Il mondo non sarebbe bello se non ci fossero le contraddizioni. Eravamo ancora felici di aver salutato i 25mila centenari italiani che si stanno godendo la vita, che ecco pioverci addosso la notizia del suicidio assistito delle gemelle Kessler, 89enni.
Da una parte la vitalità di chi rincorre gli anni e si tiene in vita oltre il secolo aggrappandosi alla felicità dei ricordi e delle speranze. Dall’altra una felicità diversa, la voglia di morire decidendolo da soli, e insieme, come nella vita. In fondo, gli uni e gli altri sono gesti disperati, ma pieni di significato e, soprattutto, di interrogativi.
Quello delle Kessler ne ripropone uno al quale cerchiamo di sfuggire inutilmente. Non quello scontato della liceità della scelta di voler morire, ma quello della urgenza di decidere se lo si può o non lo si può fare.
In Italia il suicidio assistito è consentito a metà, e viene raramente praticato nonostante ci siano migliaia di richieste. Quello scelto dalle Kessler da noi non è consentito. Ma in Parlamento giacciono decine di proposte di legge che ne prevedono l’introduzione.
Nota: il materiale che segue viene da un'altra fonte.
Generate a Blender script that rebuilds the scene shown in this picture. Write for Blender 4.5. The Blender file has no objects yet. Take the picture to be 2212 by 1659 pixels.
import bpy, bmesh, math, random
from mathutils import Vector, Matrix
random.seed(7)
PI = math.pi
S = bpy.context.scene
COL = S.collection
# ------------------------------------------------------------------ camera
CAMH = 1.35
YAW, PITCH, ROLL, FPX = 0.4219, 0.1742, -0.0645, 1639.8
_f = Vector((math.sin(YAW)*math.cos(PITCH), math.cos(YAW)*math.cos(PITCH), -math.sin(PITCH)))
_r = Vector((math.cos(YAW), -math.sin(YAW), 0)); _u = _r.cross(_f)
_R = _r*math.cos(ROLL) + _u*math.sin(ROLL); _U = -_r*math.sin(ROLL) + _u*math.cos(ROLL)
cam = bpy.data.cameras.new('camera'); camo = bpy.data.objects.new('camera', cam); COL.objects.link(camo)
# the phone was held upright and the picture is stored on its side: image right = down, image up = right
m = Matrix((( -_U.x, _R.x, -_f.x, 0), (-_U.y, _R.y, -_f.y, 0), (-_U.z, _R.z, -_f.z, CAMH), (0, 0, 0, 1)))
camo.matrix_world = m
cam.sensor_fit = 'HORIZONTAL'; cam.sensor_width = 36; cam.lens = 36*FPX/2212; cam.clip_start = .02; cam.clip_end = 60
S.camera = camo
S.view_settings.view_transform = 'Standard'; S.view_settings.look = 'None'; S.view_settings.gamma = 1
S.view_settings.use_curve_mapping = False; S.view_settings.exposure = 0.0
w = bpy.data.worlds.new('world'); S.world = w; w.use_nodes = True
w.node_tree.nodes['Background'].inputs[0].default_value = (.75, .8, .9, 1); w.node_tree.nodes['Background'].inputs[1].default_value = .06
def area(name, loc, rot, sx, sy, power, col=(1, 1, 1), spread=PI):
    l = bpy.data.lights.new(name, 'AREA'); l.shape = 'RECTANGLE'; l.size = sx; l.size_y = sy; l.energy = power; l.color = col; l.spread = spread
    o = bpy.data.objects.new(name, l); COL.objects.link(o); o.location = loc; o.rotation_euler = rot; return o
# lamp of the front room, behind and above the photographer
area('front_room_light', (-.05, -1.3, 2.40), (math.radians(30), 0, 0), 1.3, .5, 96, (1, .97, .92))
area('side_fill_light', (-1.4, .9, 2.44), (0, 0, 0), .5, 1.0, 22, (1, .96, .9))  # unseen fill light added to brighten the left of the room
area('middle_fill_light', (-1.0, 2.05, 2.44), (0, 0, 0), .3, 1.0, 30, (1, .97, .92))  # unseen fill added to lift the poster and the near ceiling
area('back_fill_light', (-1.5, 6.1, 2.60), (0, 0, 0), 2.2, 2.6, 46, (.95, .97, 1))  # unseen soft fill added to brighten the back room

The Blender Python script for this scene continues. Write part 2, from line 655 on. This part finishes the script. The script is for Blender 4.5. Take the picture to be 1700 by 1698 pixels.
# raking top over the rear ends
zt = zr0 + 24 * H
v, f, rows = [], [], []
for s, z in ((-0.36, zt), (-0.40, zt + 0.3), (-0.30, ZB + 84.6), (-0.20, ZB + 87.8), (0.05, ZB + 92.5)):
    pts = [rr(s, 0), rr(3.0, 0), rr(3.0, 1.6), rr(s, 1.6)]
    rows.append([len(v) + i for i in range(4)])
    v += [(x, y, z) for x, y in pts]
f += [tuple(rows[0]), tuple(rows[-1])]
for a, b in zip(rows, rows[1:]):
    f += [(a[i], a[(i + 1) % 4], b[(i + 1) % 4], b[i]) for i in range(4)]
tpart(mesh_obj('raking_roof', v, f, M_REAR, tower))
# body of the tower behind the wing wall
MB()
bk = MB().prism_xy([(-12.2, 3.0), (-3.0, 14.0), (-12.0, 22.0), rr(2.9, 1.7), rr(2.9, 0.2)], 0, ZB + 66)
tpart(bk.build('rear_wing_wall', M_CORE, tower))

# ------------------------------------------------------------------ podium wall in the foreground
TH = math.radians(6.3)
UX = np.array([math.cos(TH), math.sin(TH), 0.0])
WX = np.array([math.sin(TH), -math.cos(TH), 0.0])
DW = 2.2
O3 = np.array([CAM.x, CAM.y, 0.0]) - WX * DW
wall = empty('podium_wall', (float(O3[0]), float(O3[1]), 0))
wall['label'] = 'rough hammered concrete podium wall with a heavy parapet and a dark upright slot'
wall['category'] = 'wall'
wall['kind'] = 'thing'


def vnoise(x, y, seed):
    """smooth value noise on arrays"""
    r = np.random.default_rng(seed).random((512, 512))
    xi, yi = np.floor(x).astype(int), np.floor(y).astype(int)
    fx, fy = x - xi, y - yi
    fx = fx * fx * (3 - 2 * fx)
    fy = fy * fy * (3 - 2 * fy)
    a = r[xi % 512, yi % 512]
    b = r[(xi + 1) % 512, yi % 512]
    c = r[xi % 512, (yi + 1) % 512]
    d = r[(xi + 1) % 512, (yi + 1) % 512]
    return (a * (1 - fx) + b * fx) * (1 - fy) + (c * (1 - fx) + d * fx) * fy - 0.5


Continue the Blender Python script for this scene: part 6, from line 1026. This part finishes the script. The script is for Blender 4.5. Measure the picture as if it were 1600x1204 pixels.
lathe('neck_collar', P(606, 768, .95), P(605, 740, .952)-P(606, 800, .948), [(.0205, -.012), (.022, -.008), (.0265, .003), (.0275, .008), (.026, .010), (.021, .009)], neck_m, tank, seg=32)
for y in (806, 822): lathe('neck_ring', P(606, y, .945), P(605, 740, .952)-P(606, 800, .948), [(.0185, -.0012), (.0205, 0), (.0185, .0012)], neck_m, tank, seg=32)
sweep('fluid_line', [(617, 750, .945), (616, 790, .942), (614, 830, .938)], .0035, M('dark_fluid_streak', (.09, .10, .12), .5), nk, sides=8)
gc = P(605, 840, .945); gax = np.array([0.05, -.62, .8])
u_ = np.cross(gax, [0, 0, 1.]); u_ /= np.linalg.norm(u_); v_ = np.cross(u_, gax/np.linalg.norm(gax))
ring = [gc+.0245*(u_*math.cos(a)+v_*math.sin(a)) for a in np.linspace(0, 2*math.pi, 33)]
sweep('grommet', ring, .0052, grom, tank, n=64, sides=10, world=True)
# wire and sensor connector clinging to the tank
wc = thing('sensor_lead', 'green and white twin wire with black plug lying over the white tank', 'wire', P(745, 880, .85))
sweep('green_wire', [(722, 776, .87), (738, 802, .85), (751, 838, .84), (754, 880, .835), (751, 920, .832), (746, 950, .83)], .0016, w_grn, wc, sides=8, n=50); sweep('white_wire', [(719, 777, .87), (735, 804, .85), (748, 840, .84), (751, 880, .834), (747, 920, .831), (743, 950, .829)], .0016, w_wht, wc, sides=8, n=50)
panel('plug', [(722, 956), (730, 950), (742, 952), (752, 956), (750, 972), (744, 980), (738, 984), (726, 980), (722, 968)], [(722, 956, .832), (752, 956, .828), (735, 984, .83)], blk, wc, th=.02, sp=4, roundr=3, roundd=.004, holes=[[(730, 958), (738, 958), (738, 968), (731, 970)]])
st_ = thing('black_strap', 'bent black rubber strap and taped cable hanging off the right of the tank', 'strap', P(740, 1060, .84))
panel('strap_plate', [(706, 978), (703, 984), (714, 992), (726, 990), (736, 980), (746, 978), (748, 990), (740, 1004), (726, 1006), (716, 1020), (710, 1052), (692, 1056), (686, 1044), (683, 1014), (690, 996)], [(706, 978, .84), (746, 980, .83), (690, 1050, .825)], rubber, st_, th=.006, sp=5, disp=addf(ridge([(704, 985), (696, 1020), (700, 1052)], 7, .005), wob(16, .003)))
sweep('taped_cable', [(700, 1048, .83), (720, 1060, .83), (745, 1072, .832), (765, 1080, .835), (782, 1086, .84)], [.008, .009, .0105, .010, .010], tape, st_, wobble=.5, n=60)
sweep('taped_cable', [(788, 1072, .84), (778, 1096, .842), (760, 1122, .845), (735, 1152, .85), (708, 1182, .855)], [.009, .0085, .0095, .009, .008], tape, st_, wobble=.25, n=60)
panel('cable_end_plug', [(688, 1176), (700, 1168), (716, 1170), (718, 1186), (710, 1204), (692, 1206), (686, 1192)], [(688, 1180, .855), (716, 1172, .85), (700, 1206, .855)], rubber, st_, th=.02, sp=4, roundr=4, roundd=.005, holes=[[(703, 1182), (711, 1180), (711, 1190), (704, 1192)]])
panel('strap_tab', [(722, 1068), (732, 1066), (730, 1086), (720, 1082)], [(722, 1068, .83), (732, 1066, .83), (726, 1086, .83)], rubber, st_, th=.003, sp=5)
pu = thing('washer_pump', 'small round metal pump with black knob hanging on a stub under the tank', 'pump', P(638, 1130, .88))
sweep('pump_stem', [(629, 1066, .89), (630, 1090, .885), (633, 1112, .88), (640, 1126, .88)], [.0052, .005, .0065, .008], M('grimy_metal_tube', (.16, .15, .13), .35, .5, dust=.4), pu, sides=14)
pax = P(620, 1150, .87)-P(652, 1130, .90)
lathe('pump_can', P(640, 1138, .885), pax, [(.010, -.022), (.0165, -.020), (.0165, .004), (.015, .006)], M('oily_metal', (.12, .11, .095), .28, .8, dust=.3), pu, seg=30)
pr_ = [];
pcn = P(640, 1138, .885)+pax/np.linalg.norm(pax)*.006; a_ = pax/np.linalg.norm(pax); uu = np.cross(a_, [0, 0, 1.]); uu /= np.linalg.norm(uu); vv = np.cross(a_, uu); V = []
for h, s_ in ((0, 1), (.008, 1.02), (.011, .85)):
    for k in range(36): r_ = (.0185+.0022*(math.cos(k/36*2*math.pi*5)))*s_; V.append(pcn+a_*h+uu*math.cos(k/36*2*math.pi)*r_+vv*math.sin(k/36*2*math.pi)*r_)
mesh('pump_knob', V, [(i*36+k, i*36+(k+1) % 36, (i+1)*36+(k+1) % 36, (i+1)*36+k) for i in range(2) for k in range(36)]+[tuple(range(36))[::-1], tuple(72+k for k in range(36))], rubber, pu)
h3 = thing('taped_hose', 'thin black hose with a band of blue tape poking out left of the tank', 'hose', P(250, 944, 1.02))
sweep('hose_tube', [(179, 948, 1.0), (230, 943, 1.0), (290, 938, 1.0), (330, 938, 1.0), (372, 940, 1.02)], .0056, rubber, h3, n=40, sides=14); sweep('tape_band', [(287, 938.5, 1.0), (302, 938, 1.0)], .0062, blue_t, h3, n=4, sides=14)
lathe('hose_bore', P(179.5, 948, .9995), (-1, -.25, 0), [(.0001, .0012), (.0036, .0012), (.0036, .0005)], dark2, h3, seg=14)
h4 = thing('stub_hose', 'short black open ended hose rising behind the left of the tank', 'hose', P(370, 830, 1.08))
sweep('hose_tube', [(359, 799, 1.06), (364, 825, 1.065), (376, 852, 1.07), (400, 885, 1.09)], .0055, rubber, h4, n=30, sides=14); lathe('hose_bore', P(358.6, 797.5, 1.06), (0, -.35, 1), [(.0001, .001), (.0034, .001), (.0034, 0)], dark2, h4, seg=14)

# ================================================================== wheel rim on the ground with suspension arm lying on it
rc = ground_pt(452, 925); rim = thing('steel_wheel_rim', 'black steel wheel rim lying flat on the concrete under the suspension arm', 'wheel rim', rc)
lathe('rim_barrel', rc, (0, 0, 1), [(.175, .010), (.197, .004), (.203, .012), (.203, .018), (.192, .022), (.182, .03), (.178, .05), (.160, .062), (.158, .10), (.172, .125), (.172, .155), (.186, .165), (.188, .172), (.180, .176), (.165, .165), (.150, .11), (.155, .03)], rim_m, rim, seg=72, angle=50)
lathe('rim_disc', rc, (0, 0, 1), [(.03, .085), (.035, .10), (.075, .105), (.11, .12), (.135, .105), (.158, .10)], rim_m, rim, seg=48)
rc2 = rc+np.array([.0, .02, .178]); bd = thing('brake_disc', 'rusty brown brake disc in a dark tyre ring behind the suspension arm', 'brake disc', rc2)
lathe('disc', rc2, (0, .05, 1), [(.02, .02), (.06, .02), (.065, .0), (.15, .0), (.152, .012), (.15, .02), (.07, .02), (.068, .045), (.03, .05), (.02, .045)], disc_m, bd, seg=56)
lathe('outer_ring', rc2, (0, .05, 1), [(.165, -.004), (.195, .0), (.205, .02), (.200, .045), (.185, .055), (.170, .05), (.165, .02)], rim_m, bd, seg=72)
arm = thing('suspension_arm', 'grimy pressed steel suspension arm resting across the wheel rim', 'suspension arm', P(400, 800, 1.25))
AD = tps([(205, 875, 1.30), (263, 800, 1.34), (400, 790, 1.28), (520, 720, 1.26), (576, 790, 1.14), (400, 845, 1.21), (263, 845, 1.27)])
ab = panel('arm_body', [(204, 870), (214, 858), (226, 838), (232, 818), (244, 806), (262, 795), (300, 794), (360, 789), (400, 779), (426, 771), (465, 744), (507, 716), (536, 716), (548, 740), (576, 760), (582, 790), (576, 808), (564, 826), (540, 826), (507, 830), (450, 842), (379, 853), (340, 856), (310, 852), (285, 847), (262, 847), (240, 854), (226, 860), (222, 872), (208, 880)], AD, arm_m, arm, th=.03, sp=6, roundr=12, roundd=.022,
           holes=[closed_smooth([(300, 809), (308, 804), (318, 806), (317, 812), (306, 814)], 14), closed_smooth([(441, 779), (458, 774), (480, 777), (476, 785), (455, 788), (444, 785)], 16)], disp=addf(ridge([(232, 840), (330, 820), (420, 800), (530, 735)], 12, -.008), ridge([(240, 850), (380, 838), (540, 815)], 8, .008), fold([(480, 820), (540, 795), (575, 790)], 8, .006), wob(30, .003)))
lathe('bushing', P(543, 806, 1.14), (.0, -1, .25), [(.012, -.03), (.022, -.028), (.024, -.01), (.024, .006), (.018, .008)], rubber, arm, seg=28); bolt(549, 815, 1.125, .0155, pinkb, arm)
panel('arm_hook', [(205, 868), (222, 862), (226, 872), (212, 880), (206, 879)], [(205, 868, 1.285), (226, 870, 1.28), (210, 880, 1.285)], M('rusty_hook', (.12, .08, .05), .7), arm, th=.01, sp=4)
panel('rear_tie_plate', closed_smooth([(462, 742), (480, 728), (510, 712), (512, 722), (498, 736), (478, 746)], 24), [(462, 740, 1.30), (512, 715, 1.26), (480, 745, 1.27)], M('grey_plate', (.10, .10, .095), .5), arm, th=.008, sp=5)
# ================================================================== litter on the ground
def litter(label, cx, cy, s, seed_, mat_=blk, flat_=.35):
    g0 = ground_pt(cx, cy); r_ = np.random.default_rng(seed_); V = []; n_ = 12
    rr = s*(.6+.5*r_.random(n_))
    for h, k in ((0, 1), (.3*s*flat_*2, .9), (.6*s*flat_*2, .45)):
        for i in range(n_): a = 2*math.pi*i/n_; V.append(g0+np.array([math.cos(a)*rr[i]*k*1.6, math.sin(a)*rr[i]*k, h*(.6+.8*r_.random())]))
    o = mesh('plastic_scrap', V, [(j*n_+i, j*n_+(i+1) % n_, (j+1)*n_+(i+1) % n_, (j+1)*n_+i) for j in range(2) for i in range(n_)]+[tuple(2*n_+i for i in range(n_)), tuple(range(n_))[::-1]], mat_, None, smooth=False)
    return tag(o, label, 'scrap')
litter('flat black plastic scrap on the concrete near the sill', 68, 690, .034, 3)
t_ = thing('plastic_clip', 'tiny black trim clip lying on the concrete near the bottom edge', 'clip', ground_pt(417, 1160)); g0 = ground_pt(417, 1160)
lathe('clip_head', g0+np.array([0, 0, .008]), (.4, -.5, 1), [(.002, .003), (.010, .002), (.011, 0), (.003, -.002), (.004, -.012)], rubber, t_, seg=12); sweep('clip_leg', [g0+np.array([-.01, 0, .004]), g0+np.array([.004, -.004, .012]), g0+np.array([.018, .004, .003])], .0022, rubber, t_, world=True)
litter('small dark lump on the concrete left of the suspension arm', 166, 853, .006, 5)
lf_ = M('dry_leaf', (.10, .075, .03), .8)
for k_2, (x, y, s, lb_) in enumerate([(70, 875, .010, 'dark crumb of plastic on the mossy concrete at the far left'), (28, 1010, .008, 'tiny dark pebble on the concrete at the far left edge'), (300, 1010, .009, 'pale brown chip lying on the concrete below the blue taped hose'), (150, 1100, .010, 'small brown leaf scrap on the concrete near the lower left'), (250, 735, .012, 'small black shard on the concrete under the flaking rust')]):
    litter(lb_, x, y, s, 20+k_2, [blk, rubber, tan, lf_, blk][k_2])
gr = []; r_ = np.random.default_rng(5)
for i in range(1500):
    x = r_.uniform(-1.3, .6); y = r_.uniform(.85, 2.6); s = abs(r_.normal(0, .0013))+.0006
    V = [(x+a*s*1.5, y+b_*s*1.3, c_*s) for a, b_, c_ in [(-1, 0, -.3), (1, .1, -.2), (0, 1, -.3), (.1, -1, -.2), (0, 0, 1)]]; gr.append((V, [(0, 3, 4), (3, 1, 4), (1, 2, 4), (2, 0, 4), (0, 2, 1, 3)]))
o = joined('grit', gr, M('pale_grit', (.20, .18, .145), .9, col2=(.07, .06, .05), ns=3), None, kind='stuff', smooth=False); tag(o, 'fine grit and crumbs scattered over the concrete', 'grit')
Tutto, però, tace. Nessuno ha il coraggio di affrontare l’argomento prevedendo il sollevarsi di un polverone che coinvolgerebbe, ovviamente, i vertici del Vaticano. Il problema, però, non è tanto il sì o il no, ma affrontare seriamente e serenamente il problema, e risolverlo in qualche modo. Anche la Chiesa sa fare passi avanti.